Bryngwyn Hall is a Grade II* listed building in the Powys local planning authority area, Wales. First listed on 17 January 1979. A Georgian Country house.

Bryngwyn Hall

WRENN ID
fallen-chalk-briar
Grade
II*
Local Planning Authority
Powys
Country
Wales
Date first listed
17 January 1979
Type
Country house
Period
Georgian
Source
Cadw listing

Description

Bryngwyn Hall is a simple classical two-storey country house built in red brick with freestone dressings, a hipped tiled roof, and brick chimney stacks. The original house was designed by the nationally important architect Robert Mylne in the 18th century and was later enlarged in 1813. It remains the only known house in Wales to have been designed by Mylne.

The main entrance front faces west and is symmetrical with five bays. The central three bays are advanced and sit beneath a pediment with ball finials and a circular attic window. This pediment was added recently as a reference to the original Mylne design. Freestone dressings include the plinth, first-floor band, and cornice. The original Mylne work uses Flemish bond brick, while the later 1813 enlargement employs English garden-wall bond. The windows are mostly replacement cambered-headed sashes with 16 and 20 panes. A central panelled door with leaded fanlight and pedimented doorcase was introduced when a 1914 porch was removed. To the left, set back and stepped down, is a service range with small-paned windows and a hipped slate roof. The right-hand side clearly shows the extent of the original house and its 1813 enlargement through changes in window sizing, plinth detail, and brickwork. The original Mylne design included two windows on this side; alterations to the brickwork around the middle window indicate later modifications. All windows sit with sills at plinth level.

The symmetrical garden front facing east is especially characteristic of Mylne's style, exemplifying what the architectural historian Colvin calls his 'fastidious restraint'. It comprises five bays including a splayed bay to the centre, where the splays are unusually recessed and the outer bays are very slightly set back. Windows are mostly 9 and 15-pane sashes, with 12-pane sashes to the splayed bay flanking a pedimented doorcase and French windows. Both the garden front and the original part of the south side show remains of a stone plat band course seven courses above the plinth, suggesting that the sills of the ground-floor windows were dropped, perhaps during the 1813 works. The north end is cement rendered with a hipped-roofed porch and further small-paned sash windows. The service range has a broad panelled door at its north end with fanlight.
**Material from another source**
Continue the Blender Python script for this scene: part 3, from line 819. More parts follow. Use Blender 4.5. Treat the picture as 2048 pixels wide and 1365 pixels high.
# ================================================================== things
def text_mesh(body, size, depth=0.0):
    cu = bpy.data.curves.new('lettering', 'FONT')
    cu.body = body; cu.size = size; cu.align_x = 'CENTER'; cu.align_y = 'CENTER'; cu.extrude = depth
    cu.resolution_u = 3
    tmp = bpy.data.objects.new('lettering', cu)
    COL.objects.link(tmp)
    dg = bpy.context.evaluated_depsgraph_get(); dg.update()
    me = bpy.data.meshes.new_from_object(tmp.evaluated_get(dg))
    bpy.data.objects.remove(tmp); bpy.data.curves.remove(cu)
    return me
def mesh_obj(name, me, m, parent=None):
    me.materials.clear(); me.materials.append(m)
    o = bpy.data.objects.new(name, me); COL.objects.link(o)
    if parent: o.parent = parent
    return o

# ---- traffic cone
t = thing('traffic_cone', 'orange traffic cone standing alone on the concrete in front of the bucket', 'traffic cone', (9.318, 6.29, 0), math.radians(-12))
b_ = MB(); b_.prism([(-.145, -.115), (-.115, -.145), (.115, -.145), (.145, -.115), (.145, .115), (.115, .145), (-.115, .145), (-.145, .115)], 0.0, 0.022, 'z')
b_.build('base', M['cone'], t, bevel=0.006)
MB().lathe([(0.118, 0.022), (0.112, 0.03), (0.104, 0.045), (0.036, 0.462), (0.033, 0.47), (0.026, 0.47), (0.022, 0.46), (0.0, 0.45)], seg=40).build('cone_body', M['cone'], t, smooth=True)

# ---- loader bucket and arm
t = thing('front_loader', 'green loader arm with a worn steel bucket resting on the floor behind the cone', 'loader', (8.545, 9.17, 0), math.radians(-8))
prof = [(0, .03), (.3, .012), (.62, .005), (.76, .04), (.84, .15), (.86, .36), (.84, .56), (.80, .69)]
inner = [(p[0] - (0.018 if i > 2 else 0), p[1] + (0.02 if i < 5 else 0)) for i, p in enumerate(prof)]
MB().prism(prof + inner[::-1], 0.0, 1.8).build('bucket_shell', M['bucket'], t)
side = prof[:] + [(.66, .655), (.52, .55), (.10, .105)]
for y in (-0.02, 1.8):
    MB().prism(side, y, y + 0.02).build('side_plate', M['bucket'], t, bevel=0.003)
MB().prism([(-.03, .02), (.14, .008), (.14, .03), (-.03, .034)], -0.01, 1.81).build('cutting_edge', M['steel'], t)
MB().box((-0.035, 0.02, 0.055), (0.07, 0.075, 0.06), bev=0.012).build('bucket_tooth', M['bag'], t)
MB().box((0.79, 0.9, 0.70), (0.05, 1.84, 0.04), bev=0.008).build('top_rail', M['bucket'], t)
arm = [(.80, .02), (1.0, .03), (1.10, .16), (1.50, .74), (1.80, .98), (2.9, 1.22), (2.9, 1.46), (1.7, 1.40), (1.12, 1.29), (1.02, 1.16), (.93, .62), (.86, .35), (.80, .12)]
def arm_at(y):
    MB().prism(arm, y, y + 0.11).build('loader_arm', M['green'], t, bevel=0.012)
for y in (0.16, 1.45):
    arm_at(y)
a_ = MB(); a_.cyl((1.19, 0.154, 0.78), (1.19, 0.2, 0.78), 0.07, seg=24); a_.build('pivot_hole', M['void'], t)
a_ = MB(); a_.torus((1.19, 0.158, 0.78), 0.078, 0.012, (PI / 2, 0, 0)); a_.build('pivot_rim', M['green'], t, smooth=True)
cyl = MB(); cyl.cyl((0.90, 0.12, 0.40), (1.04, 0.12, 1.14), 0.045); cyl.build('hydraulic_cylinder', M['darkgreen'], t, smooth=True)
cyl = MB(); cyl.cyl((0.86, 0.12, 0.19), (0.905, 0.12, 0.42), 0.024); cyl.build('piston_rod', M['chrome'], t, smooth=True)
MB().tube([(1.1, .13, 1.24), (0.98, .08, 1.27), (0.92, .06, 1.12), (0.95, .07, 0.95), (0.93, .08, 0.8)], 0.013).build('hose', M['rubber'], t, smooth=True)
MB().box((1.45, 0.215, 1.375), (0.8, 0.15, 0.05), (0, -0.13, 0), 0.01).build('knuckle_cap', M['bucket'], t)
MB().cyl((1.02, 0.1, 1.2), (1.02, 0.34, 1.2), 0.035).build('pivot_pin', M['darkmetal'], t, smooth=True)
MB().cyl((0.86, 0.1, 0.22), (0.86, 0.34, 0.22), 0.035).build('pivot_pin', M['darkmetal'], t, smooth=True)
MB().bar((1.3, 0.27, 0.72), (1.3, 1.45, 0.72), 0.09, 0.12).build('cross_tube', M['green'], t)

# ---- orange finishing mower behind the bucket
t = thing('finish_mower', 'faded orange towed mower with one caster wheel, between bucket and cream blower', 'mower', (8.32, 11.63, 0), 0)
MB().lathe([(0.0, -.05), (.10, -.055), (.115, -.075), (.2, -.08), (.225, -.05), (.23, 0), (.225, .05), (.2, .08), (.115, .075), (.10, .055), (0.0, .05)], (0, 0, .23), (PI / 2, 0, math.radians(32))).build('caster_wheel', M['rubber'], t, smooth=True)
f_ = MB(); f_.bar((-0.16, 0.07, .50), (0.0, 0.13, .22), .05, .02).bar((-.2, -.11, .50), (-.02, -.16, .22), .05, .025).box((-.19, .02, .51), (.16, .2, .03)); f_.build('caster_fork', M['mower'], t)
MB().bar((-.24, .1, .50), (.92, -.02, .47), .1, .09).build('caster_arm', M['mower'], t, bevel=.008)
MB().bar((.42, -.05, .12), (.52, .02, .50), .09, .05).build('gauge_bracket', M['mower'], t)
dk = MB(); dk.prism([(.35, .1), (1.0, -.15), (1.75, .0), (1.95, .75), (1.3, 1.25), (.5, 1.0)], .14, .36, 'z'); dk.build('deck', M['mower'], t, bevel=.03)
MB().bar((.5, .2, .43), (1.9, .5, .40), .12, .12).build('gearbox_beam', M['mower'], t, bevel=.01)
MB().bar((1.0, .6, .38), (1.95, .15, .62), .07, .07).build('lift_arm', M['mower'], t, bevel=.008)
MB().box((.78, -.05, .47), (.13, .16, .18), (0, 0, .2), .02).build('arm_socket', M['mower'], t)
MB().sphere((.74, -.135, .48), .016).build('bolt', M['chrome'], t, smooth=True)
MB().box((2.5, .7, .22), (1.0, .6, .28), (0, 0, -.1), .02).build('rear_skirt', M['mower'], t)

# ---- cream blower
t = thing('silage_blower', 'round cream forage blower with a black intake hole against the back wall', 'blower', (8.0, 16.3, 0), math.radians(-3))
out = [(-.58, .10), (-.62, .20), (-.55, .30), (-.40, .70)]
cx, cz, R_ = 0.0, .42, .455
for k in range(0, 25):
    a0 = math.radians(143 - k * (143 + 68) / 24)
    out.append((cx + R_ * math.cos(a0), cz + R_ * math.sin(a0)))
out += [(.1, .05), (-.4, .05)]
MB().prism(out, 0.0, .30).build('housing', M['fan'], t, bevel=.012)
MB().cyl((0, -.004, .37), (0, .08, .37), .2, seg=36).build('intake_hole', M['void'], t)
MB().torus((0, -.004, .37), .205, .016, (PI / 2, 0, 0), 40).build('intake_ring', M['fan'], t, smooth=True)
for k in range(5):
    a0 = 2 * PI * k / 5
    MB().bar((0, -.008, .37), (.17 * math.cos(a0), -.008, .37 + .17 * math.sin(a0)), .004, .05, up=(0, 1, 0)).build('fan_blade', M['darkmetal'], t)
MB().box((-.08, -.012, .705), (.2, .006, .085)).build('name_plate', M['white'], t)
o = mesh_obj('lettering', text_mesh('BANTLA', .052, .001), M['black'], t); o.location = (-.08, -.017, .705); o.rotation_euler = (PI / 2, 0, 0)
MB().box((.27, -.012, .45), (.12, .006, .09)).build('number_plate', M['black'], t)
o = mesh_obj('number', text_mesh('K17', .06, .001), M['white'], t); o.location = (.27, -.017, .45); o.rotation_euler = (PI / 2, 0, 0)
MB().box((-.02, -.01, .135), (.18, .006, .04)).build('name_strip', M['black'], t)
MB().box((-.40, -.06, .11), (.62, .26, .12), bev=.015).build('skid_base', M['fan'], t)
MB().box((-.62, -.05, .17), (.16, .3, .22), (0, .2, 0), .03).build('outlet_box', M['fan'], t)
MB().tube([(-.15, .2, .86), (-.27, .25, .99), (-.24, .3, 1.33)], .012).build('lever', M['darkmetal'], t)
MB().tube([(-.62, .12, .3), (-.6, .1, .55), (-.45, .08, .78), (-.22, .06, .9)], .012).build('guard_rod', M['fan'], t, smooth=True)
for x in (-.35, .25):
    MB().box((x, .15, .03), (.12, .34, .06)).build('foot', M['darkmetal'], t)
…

The main public rooms on the east side retain Mylne's interiors. The former dining room, now the kitchen, has reeded doorcases, six-panelled doors, an acanthus cornice, and a classical chimneypiece. The central room, which has a bay, features a dentilled cornice and an elegant Mona marble chimneypiece with facetted panels; the 1813 plan identifies this as the sitting room. To the south is the drawing room with a ceiling rose and simply moulded cornice, shown on the 1813 plans as the library. At the centre of the house is a fine open-well staircase, top-lit by an octagonal lantern with a slightly coved and panelled sides decorated with foliage bosses similar to those at Woodhouse. The staircase has a turned newel with cast iron upright and rises to a spacious landing with four Doric columns. A letter dated 1806 from architect Joseph Bromfield to Mr Owen of Garth refers to the stairs at Bryngwyn, stating they were built of "Greenhill stone by Carline" (John Carline, architect and sculptor of Shrewsbury, possibly after the 1793 fire). The stair position suggests that before the 1813 enlargements the entrance opened directly into the stair hall; openings in the former front wall have been altered. A passage now runs behind this, giving access to the rooms in the extension, including the drawing room which continues from the original house through tall panelled doors and features a guilloche border to the ceiling and an Ionic chimneypiece with deeply shouldered fireplace. The former entrance hall to the west is now the library, which includes an introduced marble chimneypiece and shouldered doorcases. On the first floor, the main bedroom on the east side has a coved cornice, with some blocked windows and Victorian tiled dado in the bathroom. Broad secondary stairs with reeded cornices lead down to a flagged service corridor. Whitewashed cellars contain four barrel-vaulted chambers and a deep well.